Thursday, January 11, 2018

It is course selection time in my school and it feels like a fight for survival.  I teach an elective.  The demand for my classes could fill 10 periods a day according to the guidance department.  Yet, I fight for my survival every year.  We have become a training ground for cops.  The number of criminal justice courses is mind boggling.  Then there is the plethora of AP courses being added.  I took AP courses in high school.  Are there really that many kids of that caliber in every school?  No.  But a number of AP courses in your course of studies sure makes your school look like it has a rigorous program.

And there is that word:  rigor.  How rigorous is your program if the majority of your teachers use all provided materials from the textbook company or the college board?  How rigorous is your program if the campus cop is the one doing most of the teaching when they do not have a teaching degree?  How rigorous is your program if the main goal is to get everyone into college, even though most of them drop out within two years?

So the guidance department has to shift kids to the new courses.  Then there are the teachers that pressure your kids to take their classes, despite what the student wants.  And what are the students doing one, two, three years later?  Dropped out of the college we bragged about them getting into.  Dropped out of the pre-med, pre-law, pre-whatever program because they were never really suited for it anyway.

So The Guardian recently published an article about why Britain should not be lessening the emphasis and offerings of the arts in schools.  It talked about the role the arts plays in educating the whole person.  There are benefits to an exposure to and an understanding of the arts that go beyond career prospects.  The increase in empathy, ability to assess and analyze, the ability to interpret a situation...  These are all tied to a strong foundation in the arts.

Then I think of an article I read over 10 years ago.  A city had an art museum educator take a bunch of cops on a tour of the place.  She taught them how to interpret the works they were looking at.  They then took that ability to interpret and role played assessing a situation on the job.  They learned to deescalate a situation or get to the root of an issue much more effectively.  This didn't just help them but also helped those in the community they police.

So all of this is on my mind and I start to think about my kids.  There are those with an innate talent who use it post graduation and those who waste it.  I see that those who eliminate the creative part of themselves lost something in their personalities.  Those who lost the creativity and find it again have conveyed to me that they had a sense of loss when they were not creating.

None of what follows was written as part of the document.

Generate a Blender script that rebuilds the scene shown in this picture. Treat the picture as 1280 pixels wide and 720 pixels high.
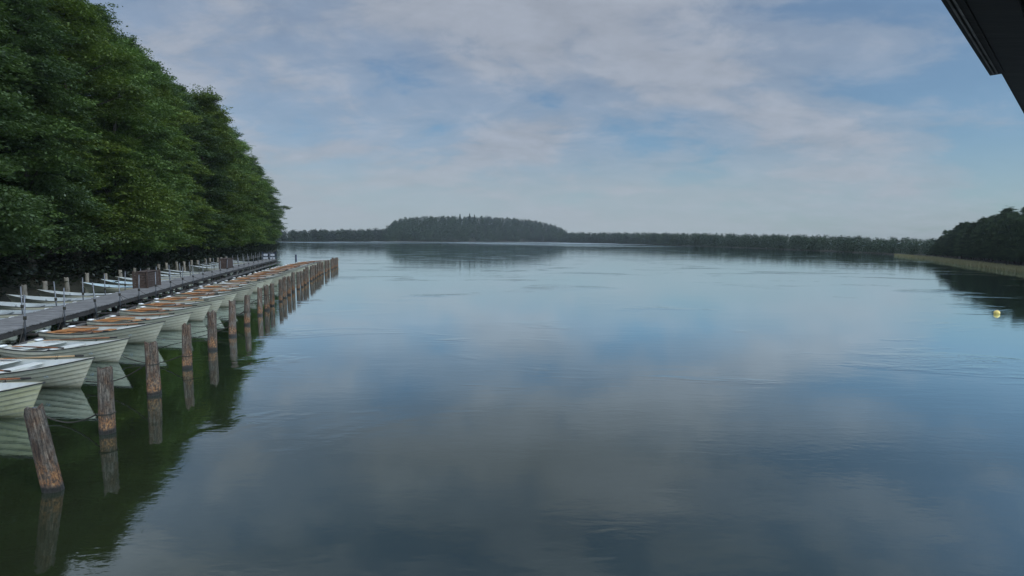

I don't think everyone can have a career in the arts.  I don't want to see that.  Society needs people to fulfill a variety of needs.  But if you keep connected to the creative side of you, you take those lessons and skills into whatever you do.  If you drop your creative side, dealing drugs, stealing people's money by working on Wall Street, working as a lawyer, whatever shady thing you do makes you devoid of any substance.  Pick up the camera, drawing pen, guitar, journal, and stay in touch with your creative side.  

This isn't for me.  I don't have many years left in me if this place keeps going the way it is.  But I love and care about my kids and what happens to them after they leave me.  What kind of member of society will they be?  Will they help society shift to being more caring for each other, able to read who needs help and caring and wanting to give that love and care?  Or will they be chasing the next thrill or wad of cash, regardless of who they hurt in trying to make that deal?  This country has enough cops, corrections officers, lawyers, and financial robbers.  We need more humans.